In search of celebrity

Trimble's Wardlow seeks fame
in Nashville's country music scene

By Ruth Wright
Staff Writer

BEDFORD, Ky. (August 2004) – Trimble County, Ky., native and aspiring country music artist Ryan Wardlow recently released his first CD, an independent project titled “I Never Saw It Coming.” The CD was introduced in June at the Trimble County Fair, where Wardlow performed for a large crowd.

Ryan Wardlow

Photo submitted

Ryan Wardlow has released his first CD.

Wardlow, 25, is a 1997 graduate of Trimble County High School, where he played football and was president of Future Farmers of America his senior year. After graduating, he entered the U.S. Marine Corps Reserves and was sent to Parris Island, S.C., for boot camp. Wardlow served for six years in the reserves and said he thought about joining the Corps for active duty but ultimately decided against it. After nine months of training, he returned home to Bedford, Ky., and eventually went to work for North American Stainless.
Wardlow was about 12 years old when he got his first guitar, picked up second-hand at a yard sale. “He asked for it and I said, ‘Son, you know how to play?’ and he said, ‘I can learn.’ So I bought it,” recalled his father, Leonard Wardlow.
The younger Wardlow kept his word. A friend taught him three chords, and he learned the rest on his own. “I finally just kept banging away until I could play a song or two,” he said.
He also started to sing and to participate from time to time in talent contests. The first was at a summer FFA camp, where he performed George Strait’s “The Fireman” in front of 300 people. “I was very nervous. I even messed up the song. I sang the second verse first and the first verse last.”
That experience, while not what he may have wanted it to be, gave Wardlow the confidence to try again. He began participating in more contests, and soon realized that singing was what he wanted to do.
In January 2003, Wardlow was called to active duty with his Reserve unit to serve in Operation Iraqi Freedom. He spent six months in Iraq, and during that time vowed that when he returned home he would devote his time to a career in music.
Keeping the promise he made to himself in Iraq, Wardlow in February moved to Nashville, Tenn., in order to pursue his dream of becoming a country music celebrity. There, like many before him, he works a regular job to pay the bills while performing regularly at Nashville Crossroads and trying to get his foot in the door of the major record labels.
“He’s real focused, and I think he knew what he was going to face when he got here.

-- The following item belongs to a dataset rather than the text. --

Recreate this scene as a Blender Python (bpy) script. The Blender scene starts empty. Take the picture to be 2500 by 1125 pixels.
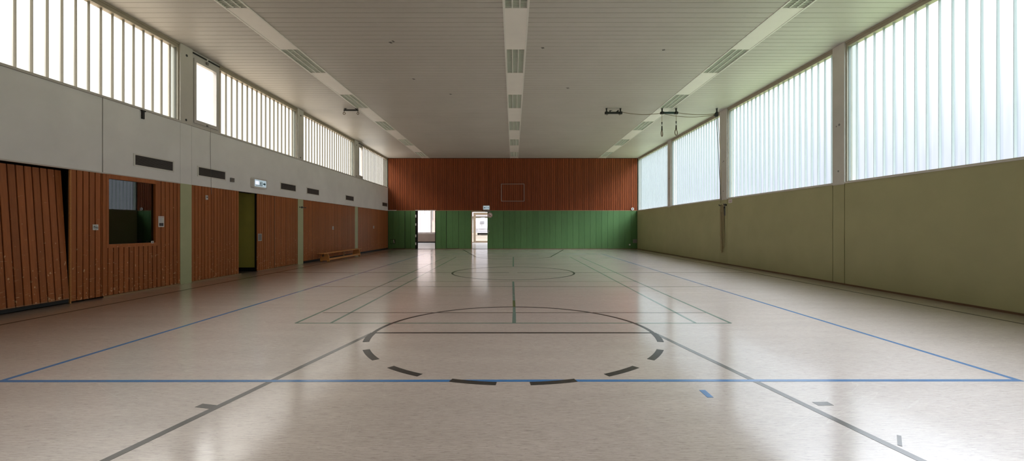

He works hard.” said Wardlow’s friend and fellow musician, Carl Dunphy.
Wardlow said he is determined to succeed in the country music business, despite the odds. “I plan on staying here as long as it takes,” he said. “I love singing and I love performing. I could never really see myself doing anything else. It’s a dream and it’s a risk, you never really know what’s gong to happen. But I don’t want to look back and say, ‘What if?’ ”
Kristen Stokes, booking agent and general manager of Crossroads, said the response to Wardlow has been wonderful. “He’s only been performing here two months, and he already has a following, and that’s very hard to get here,” Stokes said. “He’s a breath of fresh air in Nashville. He does all the popular songs yet he has his own flair and technique.”
Wardlow described his own style as a blend of traditional and modern country music. He includes among his influences George Strait, Gary Allan and Montgomery Gentry.
Wardlow wrote eight of the 11 songs on “I Never Saw It Coming,” and said he considers “life” his best source for material. The title track is a song he penned about divorce. Although divorced, Wardlow said it is based on a friend’s experience.
Wardlow said he hopes to write “songs that people can relate to. I believe you get that extra feeling into your song when it comes from personal experience,” he said.
One of the three songs he didn’t write, “Daddy Was A Pistol,” was written by Bobby Robbins of the band, Young Country.
In July, Wardlow was vying for a place in the Colgate Country Showdown, a national country music talent search competition that includes Garth Brooks, LeAnn Rimes and Martina McBride among its past competitors. Wardlow hoped to be in the competition, scheduled for Aug. 4 at 4th Street Live! in Louisville, Ky. The winner advances to regional competition.
Carrollton’s 95.3 WIKI Radio has a copy of Wardlow’s CD, and the singer hopes that hometown folks will call the station to request his songs. Otherwise, the CD is available at Riverside Produce in Milton and online at www.ryanwardlow.com.